Sheriff’s Blotter, Woodview County, California – December 2003. Helen Mayo, resident of Upper Sweet Dog Lane, reports that her neighbour, Bob Honey, is doing weird stuff.
Cactus Fields, a care home in the desert that has been deserted – summer 2016. A man takes out a mallet and kills three old people.
Meet Bob Honey. He lives alone after his wife left him. A woman who concentred candy smells to her crevices offering him only her identity-infidelity and her abhorrent ascensions to salacious sessions of sexual solitaire. Bob doesn’t know what any of this means. Only that he thinks it sounds tough and grown-up. He now wakes up to the thrum of his throbbing thesaurus in search of ever more woeful whimsy, ever more aggravating alliteration.
It wasn’t always like this. Previous he did other stuff. The hyper-reality of real estate, the pandering picnic of commercial waste. In 2003, Bob went to Baghdad to breathe the Muslim air, feverishly figuring the faeces of Iraqis would be flowing in the streets. There he met the Guineans, foot soldiers of the Bilderberg Group-funded Scottsdale Program, aimed at reducing the methane in the atmosphere by wiping out the sharting seniors who were prone to frantic, feral flatulence.
The doorbell never rings. The doorbell rings and Bob answers. “Hi,” says an unmanly male man. “I’m Spurley Cultier. A jobbing, jotting journalist jizzing with journalust. I’d like to talk.”
They talk and Spurley leaves. Bob thought back to the last time he felt like he wasn’t just doing stuff. It had been with Annie. They had met on a park bench. She may have been young. Too young. But Bob never bothered with those distinctions. Annie was airless with alopecia. For reasons known only to Annie, she decided to have sex with bouncing Bob.
“You have a magical vagina,” he said, the sensation of Roman arrows careening chaotically within his skull. “Though I could do with a bit more Vietnam.”
“Next time I’ll wear my moistest merkin,” she replied with tantric teasing.
Whenever he felt these collisions of incubus and succubus, he punched his way out of the proletariat with the purposeful inputting of covert codes, thereby drawing distraction through Scottsdale deployments, evading the viscount vogue of Viagratic assaults on virtual vaginas.
Three days later, while Bob is moulding his molecular mallet, a text arrives from Annie. A photo of a black dildo. He drives to Vegas and finds it lying on the pavement and takes it out to the sand where he subatomises it with Semtex. When he gets home, Spurley is waiting for him.
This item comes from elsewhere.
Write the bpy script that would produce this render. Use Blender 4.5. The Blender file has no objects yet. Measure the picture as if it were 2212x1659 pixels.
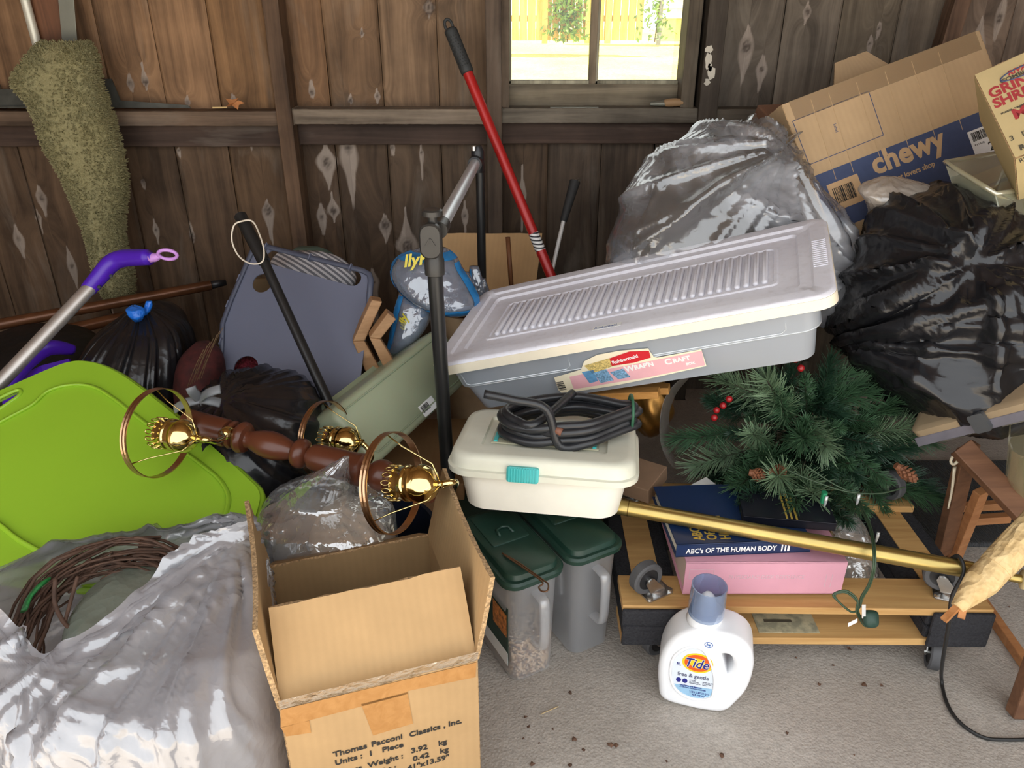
import bpy, bmesh, math, random
import numpy as np
from mathutils import Vector, Matrix
random.seed(7); np.random.seed(7)
scene = bpy.context.scene
COL = scene.collection
# ------------------------------------------------------------------ camera
PITCH = math.radians(26.2); CZ = 1.3; F = 1660.0
cam_d = bpy.data.cameras.new('camera'); cam = bpy.data.objects.new('camera', cam_d); COL.objects.link(cam)
cam.location = (0, 0, CZ); cam.rotation_euler = (math.pi/2 - PITCH, 0, 0)
cam_d.sensor_width = 36; cam_d.lens = 36*F/2212; cam_d.clip_start = .02
scene.camera = cam
# ------------------------------------------------------------------ light: hazy bright sky, sun on the yard, wide open garage door behind the camera
world = bpy.data.worlds.new('world'); scene.world = world; world.use_nodes = True
wn = world.node_tree.nodes; wl = world.node_tree.links
bg = wn['Background']; bg.inputs[0].default_value = (.94, .97, 1.0, 1); bg.inputs[1].default_value = 1.5
sun_d = bpy.data.lights.new('sun', 'SUN'); sun_d.energy = 13.0; sun_d.angle = math.radians(1.5); sun_d.color = (1, .93, .82)
sun = bpy.data.objects.new('sun', sun_d); COL.objects.link(sun)
sun.rotation_euler = Vector((.75, -.12, 1.1)).to_track_quat('Z', 'Y').to_euler()
vs = scene.view_settings
vs.view_transform = 'Standard'; vs.look = 'None'; vs.gamma = 1; vs.use_curve_mapping = False
vs.exposure = .66
try:
    scene.cycles.max_bounces = 7; scene.cycles.diffuse_bounces = 3; scene.cycles.glossy_bounces = 3; scene.cycles.transparent_max_bounces = 10; scene.cycles.adaptive_threshold = .08
    scene.cycles.sample_clamp_indirect = 6; scene.cycles.caustics_reflective = False; scene.cycles.caustics_refractive = False
except Exception: pass
# ------------------------------------------------------------------ helpers
cT, sT = math.cos(PITCH), math.sin(PITCH)
def ray(px, py):
    dx = (px-1106)/F; dy = (829.5-py)/F
    return Vector((dx, cT+dy*sT, -sT+dy*cT))
def P(px, py, Y):
    v = ray(px, py); return v*(Y/v.y) + Vector((0, 0, CZ))
def PZ(px, py, z):
    v = ray(px, py); return v*((z-CZ)/v.z) + Vector((0, 0, CZ))
def PP(px, py, o, n):                      # point of the plane (o, n) seen at the pixel
    v = ray(px, py); c = Vector((0, 0, CZ)); return c + v*((o-c).dot(n)/v.dot(n))
def mpp(p):                                # metres per pixel at a world point
    return (p.y*cT - (p.z-CZ)*sT)/F
def wmat(o):
    if o is None: return Matrix.Identity(4)
    return wmat(o.parent) @ (o.matrix_parent_inverse if o.parent else Matrix.Identity(4)) @ o.matrix_basis
def adopt(o, parent, local=False):
    if parent is not None:
        o.parent = parent
        if not local: o.matrix_parent_inverse = wmat(parent).inverted()
def thing(name, label, cat, loc=(0, 0, 0), group=None, mat=None):
    o = bpy.data.objects.new(name, None); o.empty_display_size = .02
    if mat is not None: o.matrix_basis = mat
    else: o.location = loc
    COL.objects.link(o); o['label'] = label; o['category'] = cat
    if group: o['group'] = group
    return o
def tag(o, label, cat, group=None, kind=None):
    if label: o['label'] = label
    if cat: o['category'] = cat
    if group: o['group'] = group
    if kind: o['kind'] = kind
    return o
def mk(name, vf, mat, parent=None, local=False, smooth=False, bevel=0, bseg=2, label=None, solid=0, sub=0, mx=None, auto=None):
    v, f = vf[0], vf[1]
    me = bpy.data.meshes.new(name); me.from_pydata([tuple(p) for p in v], [], f)
    if mat: me.materials.append(mat)
    if len(vf) > 2:                        # corner uv
        uv = me.uv_layers.new(name='UVMap'); k = 0
        flat = [c for face in f for i in face for c in vf[2][i]]
        uv.data.foreach_set('uv', flat)
    if mx is not None: me.transform(mx)
    me.update()
    if smooth: me.polygons.foreach_set('use_smooth', [True]*len(me.polygons))
    o = bpy.data.objects.new(name, me); COL.objects.link(o); adopt(o, parent, local)
    if solid: m = o.modifiers.new('s', 'SOLIDIFY'); m.thickness = solid; m.offset = 0
    if bevel: m = o.modifiers.new('b', 'BEVEL'); m.width = bevel; m.segments = bseg; m.limit_method = 'ANGLE'; m.angle_limit = .6
    if sub: m = o.modifiers.new('u', 'SUBSURF'); m.levels = sub; m.render_levels = sub
    if auto:
        try: me.set_sharp_from_angle(angle=math.radians(auto))
        except Exception: pass
    if label: o['label'] = label
    return o
def join(*parts):
    V, Fc = [], []
    for p in parts:
        n = len(V); V += list(p[0]); Fc += [tuple(i+n for i in f) for f in p[1]]
    return V, Fc
def xf(vf, m): return [m @ Vector(p) for p in vf[0]], vf[1]
def box(c, s):
    x, y, z = c; a, b, d = s[0]/2, s[1]/2, s[2]/2
    V = [Vector((x+i*a, y+j*b, z+k*d)) for k in (-1, 1) for j in (-1, 1) for i in (-1, 1)]
    return V, [(0, 2, 3, 1), (4, 5, 7, 6), (0, 1, 5, 4), (2, 6, 7, 3), (0, 4, 6, 2), (1, 3, 7, 5)]
def frame(o, x, y):                        # matrix with origin o, x axis x, y near y
    x = Vector(x).normalized(); y = Vector(y); z = x.cross(y).normalized(); y = z.cross(x)
    m = Matrix.Identity(4)
    for i in range(3): m[i][0] = x[i]; m[i][1] = y[i]; m[i][2] = z[i]; m[i][3] = o[i]
    return m
def bar(a, b, w, h, up=(0, 0, 1)):         # rectangular bar from a to b
    a, b = Vector(a), Vector(b); m = frame((a+b)/2, b-a, Vector(up).cross(b-a))
    return xf(box((0, 0, 0), ((b-a).length, w, h)), m)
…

The journeying journo makes notes about Bob’s monumental mono mentalism unaware Bob can decode the script by sacred sense. Next door, a helicopter hovers over Helen Mayo’s house, before helicoptering hellishly into the ravenous roof and incinerating all the insipid inhabitants into crispy creme croaks.
“I guess I’d better leave,” Spurley shrugged. Neither man was that concerned about the conflagration. Bob left to do more stuff. Both with his marvellous mallet and without. On one trip back from brachycardiac Bolivia, he sailed on a boat with a drug dealer who later absquatulated alone into the varietal void.
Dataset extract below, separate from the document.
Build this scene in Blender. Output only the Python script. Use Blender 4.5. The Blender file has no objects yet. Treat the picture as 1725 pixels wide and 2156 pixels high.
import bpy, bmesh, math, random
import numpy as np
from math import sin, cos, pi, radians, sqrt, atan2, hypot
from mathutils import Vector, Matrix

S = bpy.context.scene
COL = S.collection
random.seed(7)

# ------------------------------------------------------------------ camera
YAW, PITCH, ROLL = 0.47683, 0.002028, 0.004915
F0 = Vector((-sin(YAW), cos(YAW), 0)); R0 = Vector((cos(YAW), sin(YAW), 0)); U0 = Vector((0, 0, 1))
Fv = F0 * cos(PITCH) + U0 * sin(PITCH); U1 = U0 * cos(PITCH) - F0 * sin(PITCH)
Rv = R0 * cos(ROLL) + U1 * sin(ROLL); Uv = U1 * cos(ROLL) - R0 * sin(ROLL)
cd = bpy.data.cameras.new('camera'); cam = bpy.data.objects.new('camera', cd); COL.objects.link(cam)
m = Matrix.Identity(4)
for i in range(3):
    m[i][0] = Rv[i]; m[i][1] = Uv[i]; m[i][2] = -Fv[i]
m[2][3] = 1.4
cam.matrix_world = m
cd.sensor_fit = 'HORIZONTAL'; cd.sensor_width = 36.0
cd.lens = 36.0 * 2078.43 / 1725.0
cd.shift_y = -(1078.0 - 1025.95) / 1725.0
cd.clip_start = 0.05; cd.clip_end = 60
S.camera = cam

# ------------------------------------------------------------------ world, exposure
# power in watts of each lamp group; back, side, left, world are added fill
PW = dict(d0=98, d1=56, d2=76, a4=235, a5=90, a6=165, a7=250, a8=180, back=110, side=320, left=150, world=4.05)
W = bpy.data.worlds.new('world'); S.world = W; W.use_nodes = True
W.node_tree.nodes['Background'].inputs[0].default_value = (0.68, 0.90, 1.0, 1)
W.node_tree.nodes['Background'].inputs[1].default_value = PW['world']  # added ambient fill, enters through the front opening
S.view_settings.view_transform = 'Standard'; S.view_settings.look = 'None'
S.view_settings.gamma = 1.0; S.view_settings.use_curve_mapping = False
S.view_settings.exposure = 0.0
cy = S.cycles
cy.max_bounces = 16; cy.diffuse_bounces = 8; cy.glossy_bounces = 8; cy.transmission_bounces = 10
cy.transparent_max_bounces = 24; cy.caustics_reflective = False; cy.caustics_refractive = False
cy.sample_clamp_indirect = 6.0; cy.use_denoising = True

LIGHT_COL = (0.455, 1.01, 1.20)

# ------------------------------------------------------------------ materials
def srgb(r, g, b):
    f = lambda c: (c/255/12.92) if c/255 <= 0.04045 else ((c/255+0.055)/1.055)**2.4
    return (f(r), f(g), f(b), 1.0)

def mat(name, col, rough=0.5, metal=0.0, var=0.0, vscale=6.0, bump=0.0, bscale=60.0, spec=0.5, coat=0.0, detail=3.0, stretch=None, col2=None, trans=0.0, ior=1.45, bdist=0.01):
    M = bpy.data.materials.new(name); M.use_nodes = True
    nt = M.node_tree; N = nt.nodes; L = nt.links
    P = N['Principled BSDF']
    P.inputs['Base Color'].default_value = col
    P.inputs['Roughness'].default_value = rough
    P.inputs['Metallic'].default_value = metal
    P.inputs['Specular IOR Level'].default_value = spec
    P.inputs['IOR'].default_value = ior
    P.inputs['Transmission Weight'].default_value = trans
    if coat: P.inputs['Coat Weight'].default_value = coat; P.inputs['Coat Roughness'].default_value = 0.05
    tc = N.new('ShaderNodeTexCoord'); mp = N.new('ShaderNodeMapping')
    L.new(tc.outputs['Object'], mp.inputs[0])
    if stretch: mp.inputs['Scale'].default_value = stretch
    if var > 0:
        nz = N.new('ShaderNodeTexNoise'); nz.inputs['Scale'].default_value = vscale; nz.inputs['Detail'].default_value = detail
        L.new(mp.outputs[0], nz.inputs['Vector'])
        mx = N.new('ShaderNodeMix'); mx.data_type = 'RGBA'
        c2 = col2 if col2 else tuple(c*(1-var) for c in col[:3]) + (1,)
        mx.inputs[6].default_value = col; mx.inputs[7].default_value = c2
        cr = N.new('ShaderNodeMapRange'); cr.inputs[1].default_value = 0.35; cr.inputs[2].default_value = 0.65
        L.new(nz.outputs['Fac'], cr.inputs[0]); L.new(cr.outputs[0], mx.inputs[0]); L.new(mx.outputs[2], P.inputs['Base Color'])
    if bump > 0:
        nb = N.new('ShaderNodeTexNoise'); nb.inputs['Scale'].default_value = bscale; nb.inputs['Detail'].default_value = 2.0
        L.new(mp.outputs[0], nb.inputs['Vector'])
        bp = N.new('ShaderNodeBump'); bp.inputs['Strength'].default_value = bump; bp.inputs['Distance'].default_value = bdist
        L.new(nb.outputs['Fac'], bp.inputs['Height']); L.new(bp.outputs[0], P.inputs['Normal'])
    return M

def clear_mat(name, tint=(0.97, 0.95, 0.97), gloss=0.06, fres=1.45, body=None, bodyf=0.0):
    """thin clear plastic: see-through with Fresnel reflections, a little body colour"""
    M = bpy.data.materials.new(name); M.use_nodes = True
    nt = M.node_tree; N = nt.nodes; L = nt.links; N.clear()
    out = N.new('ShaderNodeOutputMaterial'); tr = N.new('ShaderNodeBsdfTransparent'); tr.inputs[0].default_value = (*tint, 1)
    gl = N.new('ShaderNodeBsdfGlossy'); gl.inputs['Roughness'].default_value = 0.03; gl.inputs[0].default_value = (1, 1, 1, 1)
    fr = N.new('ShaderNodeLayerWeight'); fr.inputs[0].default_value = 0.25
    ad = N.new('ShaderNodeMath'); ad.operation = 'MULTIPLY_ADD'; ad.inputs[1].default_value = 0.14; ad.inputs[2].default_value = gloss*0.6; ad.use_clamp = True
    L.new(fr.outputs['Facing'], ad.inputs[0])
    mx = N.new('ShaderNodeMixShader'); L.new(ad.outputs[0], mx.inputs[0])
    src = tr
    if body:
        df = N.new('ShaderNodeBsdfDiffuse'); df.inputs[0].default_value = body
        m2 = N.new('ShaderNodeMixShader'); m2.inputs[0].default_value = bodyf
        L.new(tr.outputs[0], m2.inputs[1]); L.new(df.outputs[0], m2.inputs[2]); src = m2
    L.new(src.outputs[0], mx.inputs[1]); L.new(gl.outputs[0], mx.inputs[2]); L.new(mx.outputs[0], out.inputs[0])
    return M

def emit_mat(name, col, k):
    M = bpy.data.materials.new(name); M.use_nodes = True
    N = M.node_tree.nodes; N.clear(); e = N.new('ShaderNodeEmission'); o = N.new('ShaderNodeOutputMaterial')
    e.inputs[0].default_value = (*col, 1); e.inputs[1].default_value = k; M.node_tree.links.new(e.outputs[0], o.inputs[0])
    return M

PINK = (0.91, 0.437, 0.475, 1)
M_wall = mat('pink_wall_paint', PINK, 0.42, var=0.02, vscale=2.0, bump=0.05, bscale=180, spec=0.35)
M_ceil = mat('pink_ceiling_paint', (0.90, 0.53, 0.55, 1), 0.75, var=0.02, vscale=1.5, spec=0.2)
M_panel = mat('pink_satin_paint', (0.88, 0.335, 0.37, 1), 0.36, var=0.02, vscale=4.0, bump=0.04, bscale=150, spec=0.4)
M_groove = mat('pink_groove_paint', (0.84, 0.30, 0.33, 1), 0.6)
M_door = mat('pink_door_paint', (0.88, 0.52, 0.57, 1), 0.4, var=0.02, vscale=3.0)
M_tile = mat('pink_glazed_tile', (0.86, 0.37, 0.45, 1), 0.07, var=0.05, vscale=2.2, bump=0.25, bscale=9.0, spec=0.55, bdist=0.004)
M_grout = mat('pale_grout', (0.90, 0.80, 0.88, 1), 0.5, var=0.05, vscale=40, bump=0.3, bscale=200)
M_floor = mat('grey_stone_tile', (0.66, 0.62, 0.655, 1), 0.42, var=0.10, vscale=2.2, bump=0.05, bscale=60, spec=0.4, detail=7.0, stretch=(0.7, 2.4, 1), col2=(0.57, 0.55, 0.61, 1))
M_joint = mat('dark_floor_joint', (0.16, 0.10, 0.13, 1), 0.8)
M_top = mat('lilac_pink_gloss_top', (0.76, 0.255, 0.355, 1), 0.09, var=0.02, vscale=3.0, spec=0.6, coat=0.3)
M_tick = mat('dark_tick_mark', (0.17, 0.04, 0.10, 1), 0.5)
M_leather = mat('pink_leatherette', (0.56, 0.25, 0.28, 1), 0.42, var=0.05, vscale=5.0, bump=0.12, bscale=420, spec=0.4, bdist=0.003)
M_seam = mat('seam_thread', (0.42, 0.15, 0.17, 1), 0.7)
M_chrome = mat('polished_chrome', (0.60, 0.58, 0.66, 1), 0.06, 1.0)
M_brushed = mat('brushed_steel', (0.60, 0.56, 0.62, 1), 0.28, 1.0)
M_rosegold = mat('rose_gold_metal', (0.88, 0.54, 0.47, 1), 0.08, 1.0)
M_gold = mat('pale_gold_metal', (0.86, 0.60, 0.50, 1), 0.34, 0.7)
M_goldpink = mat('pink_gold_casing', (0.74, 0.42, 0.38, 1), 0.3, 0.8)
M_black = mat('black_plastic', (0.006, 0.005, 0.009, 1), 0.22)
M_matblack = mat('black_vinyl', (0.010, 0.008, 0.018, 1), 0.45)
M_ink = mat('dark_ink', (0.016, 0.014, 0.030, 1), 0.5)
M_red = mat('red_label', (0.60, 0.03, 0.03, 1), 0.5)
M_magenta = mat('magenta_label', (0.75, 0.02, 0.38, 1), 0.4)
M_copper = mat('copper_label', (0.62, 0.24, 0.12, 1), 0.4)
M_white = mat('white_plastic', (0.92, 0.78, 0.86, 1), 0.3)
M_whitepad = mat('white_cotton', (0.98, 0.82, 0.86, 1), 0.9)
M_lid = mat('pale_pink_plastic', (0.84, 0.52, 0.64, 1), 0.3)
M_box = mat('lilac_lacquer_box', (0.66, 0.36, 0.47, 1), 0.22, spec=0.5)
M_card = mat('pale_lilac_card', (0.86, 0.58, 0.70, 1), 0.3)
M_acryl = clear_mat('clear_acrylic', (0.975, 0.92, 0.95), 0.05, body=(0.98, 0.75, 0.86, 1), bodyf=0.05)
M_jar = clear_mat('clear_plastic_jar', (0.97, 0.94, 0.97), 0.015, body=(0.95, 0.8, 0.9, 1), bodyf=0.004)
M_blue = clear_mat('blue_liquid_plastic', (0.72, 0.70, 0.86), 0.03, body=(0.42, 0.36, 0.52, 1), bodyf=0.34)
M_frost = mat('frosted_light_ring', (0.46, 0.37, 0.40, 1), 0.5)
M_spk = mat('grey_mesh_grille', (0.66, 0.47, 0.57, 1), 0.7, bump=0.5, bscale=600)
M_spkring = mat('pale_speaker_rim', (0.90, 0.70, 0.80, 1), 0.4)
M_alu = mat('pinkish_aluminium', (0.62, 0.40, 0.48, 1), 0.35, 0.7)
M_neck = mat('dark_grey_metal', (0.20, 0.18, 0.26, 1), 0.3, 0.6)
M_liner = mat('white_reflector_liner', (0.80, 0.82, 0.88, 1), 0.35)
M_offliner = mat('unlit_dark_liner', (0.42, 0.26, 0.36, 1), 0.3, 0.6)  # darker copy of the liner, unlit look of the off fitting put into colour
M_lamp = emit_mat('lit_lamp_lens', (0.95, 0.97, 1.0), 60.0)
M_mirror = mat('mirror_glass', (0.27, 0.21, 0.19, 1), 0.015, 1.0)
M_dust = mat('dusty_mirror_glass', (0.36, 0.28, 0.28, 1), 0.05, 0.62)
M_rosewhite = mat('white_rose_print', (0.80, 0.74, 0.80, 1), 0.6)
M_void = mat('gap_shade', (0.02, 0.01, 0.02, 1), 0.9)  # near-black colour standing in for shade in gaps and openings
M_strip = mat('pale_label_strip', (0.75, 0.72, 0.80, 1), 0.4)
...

There was another ring on the doorbell that never rang. This time it was Sean’s editor. “We need to talk, “ he said. “The confluence of cosmic conversation,” Bob curlewed. “Thing is, this book just isn’t working,” said the editor. “Worse than that, it’s an embarrassment. Stringing together random words under the impression you’re a latterday Hunter S Thompson isn’t writing.”
“How about I put some drugs stuff in then?”
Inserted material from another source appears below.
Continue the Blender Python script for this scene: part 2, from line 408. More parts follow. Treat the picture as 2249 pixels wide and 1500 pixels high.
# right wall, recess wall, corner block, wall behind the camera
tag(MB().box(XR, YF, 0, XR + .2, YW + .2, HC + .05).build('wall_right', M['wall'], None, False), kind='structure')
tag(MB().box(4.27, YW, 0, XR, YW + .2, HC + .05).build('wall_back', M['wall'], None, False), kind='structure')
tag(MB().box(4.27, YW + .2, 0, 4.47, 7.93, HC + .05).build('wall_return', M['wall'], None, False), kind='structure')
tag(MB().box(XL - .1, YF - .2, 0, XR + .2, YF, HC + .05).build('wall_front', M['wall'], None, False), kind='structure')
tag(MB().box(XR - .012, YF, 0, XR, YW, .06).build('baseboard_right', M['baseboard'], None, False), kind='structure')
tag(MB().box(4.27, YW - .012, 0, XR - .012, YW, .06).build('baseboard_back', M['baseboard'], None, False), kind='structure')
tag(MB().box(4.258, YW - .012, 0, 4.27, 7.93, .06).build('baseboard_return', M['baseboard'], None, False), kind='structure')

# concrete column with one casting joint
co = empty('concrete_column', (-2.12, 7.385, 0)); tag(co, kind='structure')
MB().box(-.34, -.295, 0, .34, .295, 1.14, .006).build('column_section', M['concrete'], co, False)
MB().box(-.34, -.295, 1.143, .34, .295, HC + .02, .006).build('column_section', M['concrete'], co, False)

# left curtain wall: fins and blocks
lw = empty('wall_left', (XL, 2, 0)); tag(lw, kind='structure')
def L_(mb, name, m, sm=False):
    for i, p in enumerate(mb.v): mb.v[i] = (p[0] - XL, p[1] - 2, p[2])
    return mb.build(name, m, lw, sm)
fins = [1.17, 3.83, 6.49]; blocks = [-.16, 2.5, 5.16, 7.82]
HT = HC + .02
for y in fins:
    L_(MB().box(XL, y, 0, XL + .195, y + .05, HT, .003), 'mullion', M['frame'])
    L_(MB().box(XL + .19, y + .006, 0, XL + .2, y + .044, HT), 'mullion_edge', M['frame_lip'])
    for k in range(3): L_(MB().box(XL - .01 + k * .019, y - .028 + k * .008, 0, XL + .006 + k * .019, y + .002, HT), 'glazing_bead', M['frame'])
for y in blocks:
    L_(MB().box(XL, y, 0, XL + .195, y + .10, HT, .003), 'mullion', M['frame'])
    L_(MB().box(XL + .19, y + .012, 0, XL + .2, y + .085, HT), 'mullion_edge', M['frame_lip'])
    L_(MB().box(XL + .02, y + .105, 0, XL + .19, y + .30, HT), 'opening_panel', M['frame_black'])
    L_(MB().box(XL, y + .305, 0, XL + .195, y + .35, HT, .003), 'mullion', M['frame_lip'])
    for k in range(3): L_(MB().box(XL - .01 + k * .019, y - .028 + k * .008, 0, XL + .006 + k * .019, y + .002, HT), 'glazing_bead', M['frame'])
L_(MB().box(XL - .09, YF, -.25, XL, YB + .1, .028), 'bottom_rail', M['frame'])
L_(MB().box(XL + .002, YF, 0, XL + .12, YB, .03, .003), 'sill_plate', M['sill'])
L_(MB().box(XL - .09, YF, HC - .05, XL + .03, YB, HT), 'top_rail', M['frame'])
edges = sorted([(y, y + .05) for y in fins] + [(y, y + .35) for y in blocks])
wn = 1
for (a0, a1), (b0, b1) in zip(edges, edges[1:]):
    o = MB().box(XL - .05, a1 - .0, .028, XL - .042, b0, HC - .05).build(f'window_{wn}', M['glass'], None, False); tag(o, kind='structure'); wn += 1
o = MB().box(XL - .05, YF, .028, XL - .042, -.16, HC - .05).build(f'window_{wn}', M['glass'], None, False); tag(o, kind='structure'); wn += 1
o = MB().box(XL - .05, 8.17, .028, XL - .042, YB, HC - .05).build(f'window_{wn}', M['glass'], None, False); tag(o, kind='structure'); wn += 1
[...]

“Have you listened to a word I’ve said?”
Bob believes Scottsdale has been infiltrated by Loodstar. Don’t ask. Unaware that only one person is still reading, he stops off in New Orleans to take seven tabs of litmus-red lysergic acid before heading to Florida. “Are you Annie?” he asks, having taken his magnificent mallet to 17 shuffling snivelling geriatrics.
“No, I’m Anasmyrma.” Really, don’t ask. It’s not worth it. An operative pulls out a Magnum and shoots Bob through the head. Rarefied resins liquefied during a life languishing unloved were beginning to create new free radical initiation of polymerisation. Or, to put it another way, Bob wasn’t badly hurt.
“You will still publish this shit?” he beseeched beggingly.
“Of course. You’re famous.”
“Cool. While I’m here, I’d also like to write a poem.”
Things can get worse
When Bob turns to verse
He rises real early
To do in spod Spurley
Digested read, digested: Sean Honey Who Just Wrote Stuff.